The number of pupils being suspended from school is ‘eye opening’, the Education Minister has admitted.

Daphne Caine told the House of Keys that a new policy was being developed to tackle the issue.

Figures released in a written response to a Tynwald question earlier this year revealed that in 2020-21 the total number of pupils suspended was 273 but this had risen to 436 in 2021-22 and to 567 in 2022-23.

Douglas North MHK David Ashford quizzed the Minister in the Keys about the figures, which he described as ‘horrific’.

Mrs Caine said that formal suspension of a pupil is only taken as a ‘final step’ of managing challenging behaviour.

But Mr Ashford said: ‘Looking at the figures that her department has previously provided, in 2021-23 there were 436 last steps and in 2022-23 there were 567 last steps. How can the Minister say that suspension is a final step?’

The Minister replied: ‘The department recognises the need for pupils attending school to be able to behave in a manner appropriate for the learning environment. As such, the department is currently developing new policy options to support and allow this to happen.

‘It's my department's intention that a new policy will be implemented, hopefully from September this year.’

Mr Ashford said he was getting more and more parents contacting him at their ‘wit’s end’. ‘They don’t feel suspension is the last step but that it seems to be the go-to option,’ he said.

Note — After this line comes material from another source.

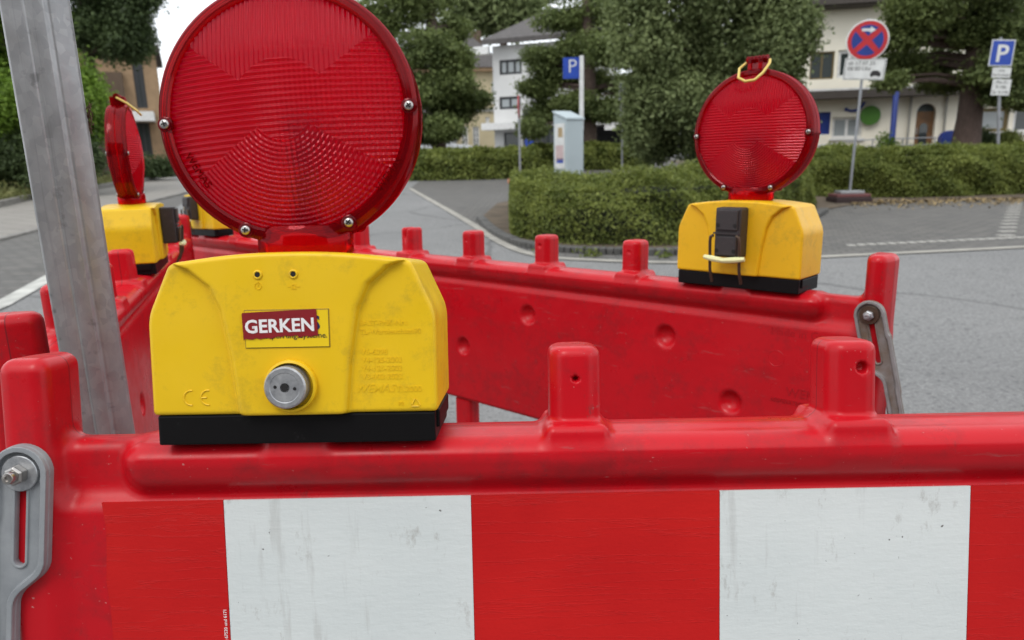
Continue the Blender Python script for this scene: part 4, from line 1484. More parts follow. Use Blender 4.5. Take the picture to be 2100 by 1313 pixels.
# slim far sign seen nearly edge-on, with orange foot
b = gat(1066, 20)
sg = thing('far_road_sign', 'slim sign pole with narrow red sign edge on the far paving', 'road sign', b)
h_ = (at(1066, 230, 20) - b)[2]
h2 = (at(1066, 200, 20) - b)[2]
MB().tube([(0, 0, 0.05), (0, 0, h2)], 0.03, 8).obj('pole', POLE, sg, smooth=True)
o = MB().lathe([(0.30, -0.01), (0.30, 0.01)], 32, 'y').obj('disc', SIGNRED, sg, loc=(0, -0.05, h2 - 0.25))
o.rotation_euler = (0, 0, R(84))
MB().box(-0.35, 0.35, -0.2, 0.2, 0, 0.11).obj('foot_block', RUBBER, sg, bevel=0.02)
b = gnd(1072, 376)
of = thing('sign_foot', 'orange plastic sign foot lying on paving left of the island hedge', 'sign foot', b)
MB().box(-0.40, 0.40, -0.2, 0.2, 0, 0.12).obj('slab', ORANGE, of, bevel=0.03)
MB().box(-0.08, 0.08, -0.08, 0.08, 0.122, 0.2).obj('socket', ORANGE, of, bevel=0.01)


def car(px, Y, yaw, paint, label):
    base = gat(px, Y)
    root = thing('parked_car', label, 'car', base, yaw, 'parked cars')
    pr = [(-2.1, 0.35), (2.1, 0.35), (2.15, 0.7), (1.9, 0.9), (1.1, 0.98), (0.5, 1.42), (-1.0, 1.46), (-1.7, 1.0), (-2.1, 0.9)]
    MB().prism(pr, -0.85, 0.85).obj('body', paint, root, bevel=0.06)
    for sgn in (-1, 1):
        g_ = [(1.0, 1.0), (0.48, 1.36), (-0.95, 1.38), (-1.5, 1.02)]
        y_ = 0.852 * sgn
        MB().prism(g_, min(y_, y_ + 0.006 * sgn), max(y_, y_ + 0.006 * sgn)).obj('side_window', GLASS, root)
        for x in (-1.35, 1.35):
            wv = MB().lathe([(0.32, -0.1), (0.32, 0.1)], 20, 'y', M=Matrix.Translation((x, 0.80 * sgn, 0.32))).obj('wheel', RUBBER, root)
            MB().lathe([(0.2, -0.105), (0.2, 0.105)], 16, 'y', M=Matrix.Translation((x, 0.80 * sgn, 0.32))).obj('rim', ZINC, wv)
    return root


car(331, 50, R(75), CARBLUE, 'pale blue car parked far down the left street')
car(880, 34, R(10), CARWHITE, 'white car parked beyond the far hedge beside the conifer trunk')

# ------------------------------------------------------------------ barriers
S = 0.1875          # peg spacing
HS = 0.0585         # peg height
PX = 0.0045         # end post centre


def barrier_sdf(n):
    Lb = n * S

    def fn(x, y, z):
        core = rbox(x, y, z, (Lb / 2, 0, -0.06), (Lb / 2 + 0.002, 0.013, 0.06), 0.010)
        panel = rbox(x, y, z, (Lb / 2, 0, -0.167), (Lb / 2 + 0.008, 0.022, 0.125), 0.009)
        yt = abs(y) + 0.36 * np.clip(-0.009 - z, 0, 0.03)
        rail = rbox(x, yt, z, (Lb / 2, 0, -0.0190), (Lb / 2 - 0.0665, 0.0345, 0.0190), 0.0170)
        d = smin(core, panel, 0.014)
        d = smin(d, rail, 0.009)
        for xc in (PX, Lb - PX):
            xt = abs(x - xc) + 0.28 * np.clip(y, 0, 0.03)
            post = rbox(xt, y, z, (0, 0, (HS - 0.29) / 2), (0.0170, 0.027, (HS + 0.29) / 2), 0.010)
            d = smin(d, post, 0.012)
        # pegs
        k = np.clip(np.round(x / S), 1, n - 1)
        xl = x - k * S
        ax_, ay = abs(xl), abs(y)
        zc = 0.02
        tap = 0.0175 - 0.018 * (z - 0.0)  * 0.06
        bx = np.maximum(ax_ - tap, ay - 0.0205)
        ch = (ax_ + ay - 0.0305) * 0.7071
        dd = smax(smax(bx, ch, 0.003), abs(z - (HS - 0.016) / 2) - (HS + 0.016) / 2, 0.008)
        collar = rbox(xl, y, z, (0, 0, -0.006), (0.0215, 0.0315, 0.0135), 0.006)
        dd = smin(dd, collar, 0.004)
        d = smin(d, dd, 0.007)
        # dimples on the back (+y) face, and peg holes
        for z0, ph in ((-0.0895, 0.303), (-0.176, 0.190)):
            kk = np.clip(np.round((x - ph) / 0.288), 0, max(0, int((Lb - 0.25) / 0.288)))
            xx = x - ph - kk * 0.288
            hole = np.sqrt(xx ** 2 + (y - 0.024) ** 2 * 1.2 + (z - z0) ** 2) - 0.0165
            d = smax(d, -hole, 0.007)
        for kx, zz, rr in ((3, 0.0405, 0.0036), (2, 0.037, 0.0021)):
            hole = np.sqrt((x - kx * S - (0.0045 if kx == 3 else 0)) ** 2 + (z - zz) ** 2) - rr
            hole = smax(hole, y + 0.0135, 0.002)
            d = smax(d, -hole, 0.0016)
        notch = (np.sqrt(((x - 5 * S - 0.001) / 0.0065) ** 2 + (y / 0.04) ** 2 + ((z - HS) / 0.026) ** 2) - 1) * 0.006
        d = smax(d, -notch, 0.006)
        for kx in (2, 3, 4):
            hole = np.sqrt((x - kx * S) ** 2 + (y - 0.021) ** 2 + (z - 0.040) ** 2) - (0.0035 if kx == 3 else 0.002)
            d = smax(d, -hole, 0.002)
        return d
    return fn


def barrier_parts(n, h):
    Lb = n * S
    P, Fq, N = surface_nets(barrier_sdf(n), (-0.022, -0.045, -0.302), (Lb + 0.022, 0.045, HS + 0.012), h)
    c = P[Fq].mean(1)
    x, z = c[:, 0], c[:, 2]
    kind = np.full(len(Fq), 1)                       # panel
    kind[z > -0.0405] = 2                              # top rail
    for i, xc in enumerate((PX, Lb - PX)):
        kind[(abs(x - xc) < 0.030)] = 3 + i
    k = np.round(x / S).astype(int)
    pm = (z > 0.0075) & (k >= 1) & (k <= n - 1)
    kind[pm] = 10 + k[pm]
    out = []
    for kk in np.unique(kind):
        nm = {1: 'panel', 2: 'top_rail', 3: 'end_post', 4: 'end_post'}.get(int(kk), 'peg')
        out.append((nm, submesh(nm, P, Fq, N, kind == kk, RED)))
    return out


PARTS11 = barrier_parts(11, 0.0022)
PARTS8 = barrier_parts(8, 0.003)
pil_me = MB().box(-0.022, 0.022, -0.016, 0.016, -0.70, -0.289).mesh('pillar', RED, bevel=0.008)
lowrail = {}


def barrier(label, loc, yaw, lean, slope, parts, n):
    """origin of the moulded parts: seam on top of the rail at the end post; the empty stands at the foot"""
    Lb = n * S
    Rm = Matrix.Rotation(R(yaw), 4, 'Z') @ Matrix.Rotation(R(slope), 4, 'Y') @ Matrix.Rotation(R(lean), 4, 'X')
    T = Vector((loc[0] * 0.75, loc[1] * 0.75, CAM_H + loc[2] * 0.75))
    zb = (T.z - 0.0) / (Rm @ Vector((0, 0, 1))).z
    foot = T - (Rm @ Vector((0, 0, 1))) * zb
    root = thing('barrier_fence', label, 'barrier', foot, 0, 'red plastic barrier fences')
    root.rotation_euler = Rm.to_euler()
    for nm, me in parts:
        add(nm, me, root, (0, 0, zb))
    np_ = int(Lb / 0.236)
    for i in range(np_ + 1):
        x = 0.025 + (Lb - 0.05) * i / np_
        add('pillar', pil_me, root, (x, 0, zb))
    MB().box(0.0, Lb, -0.022, 0.022, -0.79, -0.702).obj('lower_rail', RED, root, bevel=0.01, loc=(0, 0, zb))
    for x in (0.12, Lb - 0.12):
        MB().box(x - 0.07, x + 0.07, -0.34, 0.34, 0.0, 0.075).box(x - 0.03, x + 0.03, -0.03, 0.03, 0.0755, zb - 0.792).obj('foot', RUBBER, root, bevel=0.012)
    return root, Matrix.Translation(T) @ Rm, zb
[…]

‘They are continually getting calls to say even after reintegration that their son or daughter is again being sent home.’

He questioned whether the reintegration after suspension process was working, given the number of repeat offenders.

Mrs Caine replied: ‘We need appropriate behaviour to be addressed to enable all our students to be able to access education. It’s a concern.

‘Clearly all options need to be considered as part of any policy development in this area.’